Elizabeth is sweet and good-natured, while Jessica thinks the world revolves around her. In this book, the first in the series, Jessica sets her sights on Todd, the one boy Elizabeth really likes. While Sisterland is adult literary fiction, Sweet Valley High goes back to the YA vibes of The Parent Trap, encompassing themes of teenage angst, sisterhood and loyalty, much like our beloved movie. 

 

4. Harriet the Spy by Louise Fitzhugh

 

Image Via SLG Blog Network

Image Via SLJ Blog Network

 

So, Harriet’s not a twin, but she is a precocious tween, partial to more than a little deception, much like The Parent Trap gals. If you haven’t read the book, or seen the 1996 movie starring Michelle Trachtenberg and Rosie O’Donnell, then you really ought. The story follows eleven year old Harriet M. Welsch, an aspiring writer, who, encouraged by her nanny Ole Golly, keeps meticulous notes about her day-to-day life and the people in it in her notebook. She follows a spy route each day, documenting the people she observes such as various shop workers, classmates, and friends. However, Harriet’s ruthless note-taking gets her into hot water. 

 

5. Wise Children by Angela Carter 

 

Image Via Amazon

Image Via Amazon

 

This is one of my favorite books, and also happens to be about twins. The sisters, Dora and Nora Chance, share a great bond, much like the twins in the movie and have a pretty mad family situation. (Their family tree is actually mapped out on the Wikipedia page for the book, but don’t go there until you’ve read it, for fear of spoilers.) Dora and Nora are former chorus girls who recount the bizarre and hilarious exploits of their tumultuous theatrical family. This was Angela Carter’s last novel and she went out with a bang, employing elements of fairy-tale, magical realism and surrealism in this unique book.

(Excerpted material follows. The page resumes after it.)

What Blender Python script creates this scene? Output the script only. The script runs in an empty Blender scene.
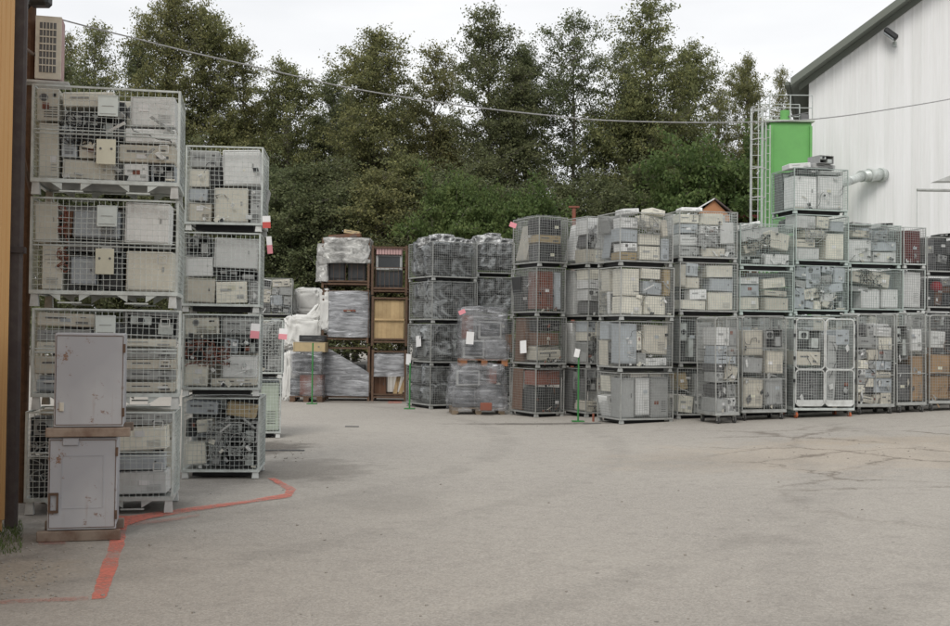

Upon her death in 1992, shortly after Wise Children‘s publication, Salman Rushdie wrote an obituary for The New York Times, in which he said:

 

[Wise Children] is written with her unique brand of deadly cheeriness. It cackles gaily as it impales the century upon its jokes. Like all her works, it is a celebration of sensuality, of life. More particularly, it celebrates wrong-side-of-the-tracksness, and wrong-side-of-the-blanketness too. It is a raspberry blown by South London across the Thames, a paean to bastardy (and the novel is a bastard form, never forget, so novelists must always stand up for bastards). Angela Carter was a thumber of noses, a defiler of sacred cows. She loved nothing so much as cussed — but also blithe — nonconformity. Her books unshackle us, toppling the statues of the pompous, demolishing the temples and commissariats of righteousness. They draw their strength, their vitality, from all that is unright eous, illegitimate, low. They are without equal, and without rival.